Djoko tidak menampik kemungkinan terdapat teknologi yang nantinya bisa memangkas kebutuhan lahan untuk PLTS. Namun, Djoko mengatakan saat ini belum ada teknologi yang memadai tersebut.
Menurutnya, penggunaan pembangkit berbasis energi baru terbarukan (EBT) memang diperlukan, tetapi perlu terdapat kajian lanjutan bagaimana menghasilkan energi yang besar untuk memenuhi kebutuhan energi smelter.
“Smelter adalah industri yang rakus energi, sehingga kalau kita pakai surya itu intermittent, tidak bisa continue. Efisiensi rendah sekali, perlu kita pikirkan bersama. Bisa, tetapi mungkin butuh waktu,” ujarnya.
Djoko juga mengatakan saat ini APNI mengampanyekan penggunaan teknologi untuk mengurangi emisi dari batu bara atau clean coal technology, yang dinilai lebih mudah dibandingkan dengan PLTS membutuhkan investasi yang besar.
Sebagai perbandingan, PLTS Cirata memiliki nilai investasi US$143 juta (setara Rp2,2 triliun asumsi kurs saat ini).

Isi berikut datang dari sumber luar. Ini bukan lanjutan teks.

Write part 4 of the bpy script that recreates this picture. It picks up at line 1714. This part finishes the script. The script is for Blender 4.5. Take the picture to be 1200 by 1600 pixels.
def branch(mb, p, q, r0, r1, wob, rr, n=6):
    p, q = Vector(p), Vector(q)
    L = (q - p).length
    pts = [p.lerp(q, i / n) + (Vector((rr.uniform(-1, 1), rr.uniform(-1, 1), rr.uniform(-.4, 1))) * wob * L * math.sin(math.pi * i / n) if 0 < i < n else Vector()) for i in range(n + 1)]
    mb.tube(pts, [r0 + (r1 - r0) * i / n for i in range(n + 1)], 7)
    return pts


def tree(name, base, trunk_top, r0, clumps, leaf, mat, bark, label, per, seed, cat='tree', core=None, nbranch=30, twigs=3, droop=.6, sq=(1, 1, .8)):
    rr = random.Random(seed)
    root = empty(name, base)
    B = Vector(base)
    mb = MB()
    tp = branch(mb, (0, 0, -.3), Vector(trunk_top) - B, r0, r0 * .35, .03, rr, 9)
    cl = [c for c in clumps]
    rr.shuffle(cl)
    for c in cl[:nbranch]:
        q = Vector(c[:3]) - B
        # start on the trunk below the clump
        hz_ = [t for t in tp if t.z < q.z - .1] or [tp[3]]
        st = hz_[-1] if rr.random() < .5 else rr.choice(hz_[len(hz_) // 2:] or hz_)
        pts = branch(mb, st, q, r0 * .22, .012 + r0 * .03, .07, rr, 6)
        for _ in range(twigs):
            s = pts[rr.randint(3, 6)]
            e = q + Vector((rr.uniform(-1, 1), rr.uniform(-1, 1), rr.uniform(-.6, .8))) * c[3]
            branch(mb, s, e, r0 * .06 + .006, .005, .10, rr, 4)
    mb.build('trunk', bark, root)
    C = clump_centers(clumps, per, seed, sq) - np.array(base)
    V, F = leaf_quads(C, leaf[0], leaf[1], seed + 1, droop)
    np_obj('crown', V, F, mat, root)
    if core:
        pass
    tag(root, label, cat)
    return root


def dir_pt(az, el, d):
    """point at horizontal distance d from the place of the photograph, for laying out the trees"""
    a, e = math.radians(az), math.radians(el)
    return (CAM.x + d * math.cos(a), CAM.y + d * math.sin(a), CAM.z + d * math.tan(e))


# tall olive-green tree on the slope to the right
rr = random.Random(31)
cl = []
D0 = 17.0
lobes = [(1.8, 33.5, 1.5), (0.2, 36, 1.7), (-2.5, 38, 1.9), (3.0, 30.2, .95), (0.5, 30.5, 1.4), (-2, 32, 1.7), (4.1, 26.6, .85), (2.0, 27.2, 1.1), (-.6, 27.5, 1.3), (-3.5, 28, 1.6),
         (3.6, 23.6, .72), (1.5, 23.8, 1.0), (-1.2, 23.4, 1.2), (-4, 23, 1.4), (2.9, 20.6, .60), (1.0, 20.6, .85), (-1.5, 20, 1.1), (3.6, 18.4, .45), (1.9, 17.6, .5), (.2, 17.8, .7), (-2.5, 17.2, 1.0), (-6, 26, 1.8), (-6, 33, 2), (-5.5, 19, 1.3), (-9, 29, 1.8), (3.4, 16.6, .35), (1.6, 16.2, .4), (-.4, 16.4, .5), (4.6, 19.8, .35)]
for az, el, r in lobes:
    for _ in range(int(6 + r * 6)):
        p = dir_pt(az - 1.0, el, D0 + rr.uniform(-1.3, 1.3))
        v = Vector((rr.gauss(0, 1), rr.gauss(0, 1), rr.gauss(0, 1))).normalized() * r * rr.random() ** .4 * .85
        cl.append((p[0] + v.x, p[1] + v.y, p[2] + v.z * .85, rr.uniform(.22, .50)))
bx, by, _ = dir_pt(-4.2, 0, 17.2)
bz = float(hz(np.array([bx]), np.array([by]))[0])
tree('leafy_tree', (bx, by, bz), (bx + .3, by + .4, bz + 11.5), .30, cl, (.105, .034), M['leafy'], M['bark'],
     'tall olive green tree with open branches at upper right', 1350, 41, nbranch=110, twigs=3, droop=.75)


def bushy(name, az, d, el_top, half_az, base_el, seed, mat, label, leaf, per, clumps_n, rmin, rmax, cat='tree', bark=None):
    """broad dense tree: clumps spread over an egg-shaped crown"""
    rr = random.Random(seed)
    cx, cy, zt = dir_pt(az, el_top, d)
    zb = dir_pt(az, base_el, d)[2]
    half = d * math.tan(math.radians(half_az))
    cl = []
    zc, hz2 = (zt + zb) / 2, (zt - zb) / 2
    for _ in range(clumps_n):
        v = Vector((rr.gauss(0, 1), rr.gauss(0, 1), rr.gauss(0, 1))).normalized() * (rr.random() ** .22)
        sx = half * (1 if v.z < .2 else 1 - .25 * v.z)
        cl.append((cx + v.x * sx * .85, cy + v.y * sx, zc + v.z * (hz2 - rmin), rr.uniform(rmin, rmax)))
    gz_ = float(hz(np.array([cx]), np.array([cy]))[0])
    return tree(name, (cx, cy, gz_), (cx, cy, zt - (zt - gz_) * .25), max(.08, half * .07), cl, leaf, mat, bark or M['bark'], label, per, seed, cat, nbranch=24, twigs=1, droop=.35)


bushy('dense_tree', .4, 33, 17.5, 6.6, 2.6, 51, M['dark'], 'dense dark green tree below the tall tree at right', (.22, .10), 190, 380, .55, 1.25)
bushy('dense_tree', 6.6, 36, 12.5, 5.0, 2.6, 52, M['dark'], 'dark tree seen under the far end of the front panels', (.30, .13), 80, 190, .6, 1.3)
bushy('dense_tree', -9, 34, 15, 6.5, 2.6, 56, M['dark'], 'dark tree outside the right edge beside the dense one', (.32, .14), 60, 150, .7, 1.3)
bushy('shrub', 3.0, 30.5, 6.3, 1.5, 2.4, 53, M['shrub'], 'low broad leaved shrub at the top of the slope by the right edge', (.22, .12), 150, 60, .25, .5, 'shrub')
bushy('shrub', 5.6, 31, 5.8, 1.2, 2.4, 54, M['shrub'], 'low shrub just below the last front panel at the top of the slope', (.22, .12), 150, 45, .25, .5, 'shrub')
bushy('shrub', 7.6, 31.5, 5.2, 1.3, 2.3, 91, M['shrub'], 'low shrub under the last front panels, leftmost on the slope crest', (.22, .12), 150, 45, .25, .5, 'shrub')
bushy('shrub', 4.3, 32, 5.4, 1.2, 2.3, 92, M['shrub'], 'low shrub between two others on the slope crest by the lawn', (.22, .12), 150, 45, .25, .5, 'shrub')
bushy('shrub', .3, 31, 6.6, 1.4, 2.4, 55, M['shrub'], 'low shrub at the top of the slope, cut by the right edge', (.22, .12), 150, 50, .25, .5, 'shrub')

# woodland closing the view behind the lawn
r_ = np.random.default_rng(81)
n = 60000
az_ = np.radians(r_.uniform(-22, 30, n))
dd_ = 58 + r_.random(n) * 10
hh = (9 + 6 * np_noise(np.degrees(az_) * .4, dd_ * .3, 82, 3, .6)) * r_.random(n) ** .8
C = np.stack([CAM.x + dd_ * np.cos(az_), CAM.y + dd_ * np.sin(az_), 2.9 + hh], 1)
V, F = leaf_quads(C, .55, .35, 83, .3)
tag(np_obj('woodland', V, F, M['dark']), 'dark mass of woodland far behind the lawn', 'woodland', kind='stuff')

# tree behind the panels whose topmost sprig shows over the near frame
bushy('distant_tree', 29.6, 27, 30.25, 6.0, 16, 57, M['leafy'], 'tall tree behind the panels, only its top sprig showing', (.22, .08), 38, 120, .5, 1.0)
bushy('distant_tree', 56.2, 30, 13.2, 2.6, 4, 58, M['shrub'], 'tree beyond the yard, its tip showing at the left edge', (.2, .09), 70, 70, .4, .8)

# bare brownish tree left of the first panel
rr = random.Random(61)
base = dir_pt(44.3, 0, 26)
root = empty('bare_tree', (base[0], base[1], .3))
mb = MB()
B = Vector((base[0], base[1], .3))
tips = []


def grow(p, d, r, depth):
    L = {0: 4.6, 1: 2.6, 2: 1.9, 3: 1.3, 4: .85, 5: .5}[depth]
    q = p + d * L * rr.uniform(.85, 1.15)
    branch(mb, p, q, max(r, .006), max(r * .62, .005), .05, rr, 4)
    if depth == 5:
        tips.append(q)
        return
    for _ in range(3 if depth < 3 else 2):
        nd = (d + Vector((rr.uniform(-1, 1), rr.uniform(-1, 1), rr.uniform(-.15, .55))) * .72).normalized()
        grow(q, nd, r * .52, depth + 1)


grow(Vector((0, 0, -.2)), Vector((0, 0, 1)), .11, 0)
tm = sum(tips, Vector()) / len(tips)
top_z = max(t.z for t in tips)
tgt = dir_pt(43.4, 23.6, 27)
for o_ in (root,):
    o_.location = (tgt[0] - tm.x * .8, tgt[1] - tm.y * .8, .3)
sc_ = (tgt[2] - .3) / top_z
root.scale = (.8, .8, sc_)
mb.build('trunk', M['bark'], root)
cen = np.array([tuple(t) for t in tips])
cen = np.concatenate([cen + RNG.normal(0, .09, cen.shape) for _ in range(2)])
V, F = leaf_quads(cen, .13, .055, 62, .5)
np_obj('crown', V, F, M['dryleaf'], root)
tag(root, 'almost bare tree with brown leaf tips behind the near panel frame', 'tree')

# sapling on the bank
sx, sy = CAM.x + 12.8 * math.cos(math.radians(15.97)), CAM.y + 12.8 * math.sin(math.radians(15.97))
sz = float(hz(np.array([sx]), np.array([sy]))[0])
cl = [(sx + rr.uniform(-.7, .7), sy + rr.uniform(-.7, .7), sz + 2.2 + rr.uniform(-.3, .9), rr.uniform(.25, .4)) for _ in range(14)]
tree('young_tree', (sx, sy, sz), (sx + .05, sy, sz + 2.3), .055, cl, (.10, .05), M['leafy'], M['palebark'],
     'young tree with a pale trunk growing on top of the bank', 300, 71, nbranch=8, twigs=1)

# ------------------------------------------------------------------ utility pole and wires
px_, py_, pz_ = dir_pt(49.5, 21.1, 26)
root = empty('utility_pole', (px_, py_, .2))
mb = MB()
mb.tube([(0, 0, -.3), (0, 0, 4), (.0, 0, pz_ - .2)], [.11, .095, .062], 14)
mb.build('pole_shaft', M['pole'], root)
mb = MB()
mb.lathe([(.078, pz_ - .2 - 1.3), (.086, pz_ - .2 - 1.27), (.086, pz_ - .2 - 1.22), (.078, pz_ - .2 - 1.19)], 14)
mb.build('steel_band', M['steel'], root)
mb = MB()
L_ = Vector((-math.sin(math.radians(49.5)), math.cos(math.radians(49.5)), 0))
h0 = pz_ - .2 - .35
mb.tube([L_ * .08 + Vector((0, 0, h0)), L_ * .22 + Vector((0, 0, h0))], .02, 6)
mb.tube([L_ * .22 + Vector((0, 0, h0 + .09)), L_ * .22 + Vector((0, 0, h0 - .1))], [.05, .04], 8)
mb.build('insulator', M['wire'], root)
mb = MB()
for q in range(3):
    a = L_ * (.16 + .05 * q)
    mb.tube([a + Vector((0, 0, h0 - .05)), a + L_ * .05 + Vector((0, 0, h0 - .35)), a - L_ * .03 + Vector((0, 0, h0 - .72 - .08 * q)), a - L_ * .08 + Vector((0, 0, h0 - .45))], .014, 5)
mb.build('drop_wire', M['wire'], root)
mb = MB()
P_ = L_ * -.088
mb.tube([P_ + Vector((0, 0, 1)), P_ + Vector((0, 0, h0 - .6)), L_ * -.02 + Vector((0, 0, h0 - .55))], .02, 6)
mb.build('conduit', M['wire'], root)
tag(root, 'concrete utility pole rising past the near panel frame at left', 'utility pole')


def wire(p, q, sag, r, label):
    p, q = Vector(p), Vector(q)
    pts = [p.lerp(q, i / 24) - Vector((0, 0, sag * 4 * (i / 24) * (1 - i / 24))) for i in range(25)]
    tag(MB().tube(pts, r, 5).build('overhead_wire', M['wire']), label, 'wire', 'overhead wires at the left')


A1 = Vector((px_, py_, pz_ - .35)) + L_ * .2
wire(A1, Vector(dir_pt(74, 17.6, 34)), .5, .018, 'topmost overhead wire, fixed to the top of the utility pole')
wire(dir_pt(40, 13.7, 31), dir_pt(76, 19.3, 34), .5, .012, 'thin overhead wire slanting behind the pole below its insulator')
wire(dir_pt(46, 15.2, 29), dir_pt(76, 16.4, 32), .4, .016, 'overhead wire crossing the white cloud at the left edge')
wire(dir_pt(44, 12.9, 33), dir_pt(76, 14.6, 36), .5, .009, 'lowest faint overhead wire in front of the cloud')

Menteri Energi dan Sumber Daya Mineral (ESDM) Bahlil Lahadalia sebelumnya mengatakan telah melakukan diskusi dengan industri pemurnian atau smelter nikel di Weda Bay, Kabupaten Halmahera Tengah, Provinsi Maluku Utara untuk mulai beralih ke PLTS mulai 2025.
Bahlil meminta agar smelter-smelter di sana bisa menggunakan PLTS di lahan bekas pertambangan.
“Kita sudah diskusi dengan mereka, pada 2025 mulai start untuk mulai konversi memakai solar panel, di eks penambagan itu,” ujar Bahlil dalam agenda Green Initiative Conference 2024, Rabu (25/9/2024).
Puncaknya, kata Bahlil, smelter di Weda Bay bakal menggunakan bauran EBT pada kisaran 60% hingga 70%. Dalam kaitan itu, Bahlil mengatakan pemerintah memang membuat peraturan penggunaan EBT dalam industri secara bertahap.
Dengan demikian, Bahlil mendorong peralihan penggunaan PLTU berbasis baru bara menjadi pembangkit EBT.
Kementerian ESDM melaporkan setidaknya terdapat sekitar 501 hektare (ha) lahan bekas tambang yang bisa dimanfaatkan untuk pembangunan PLTS dengan potensi kapasitas mencapai 760 megawatt (MW).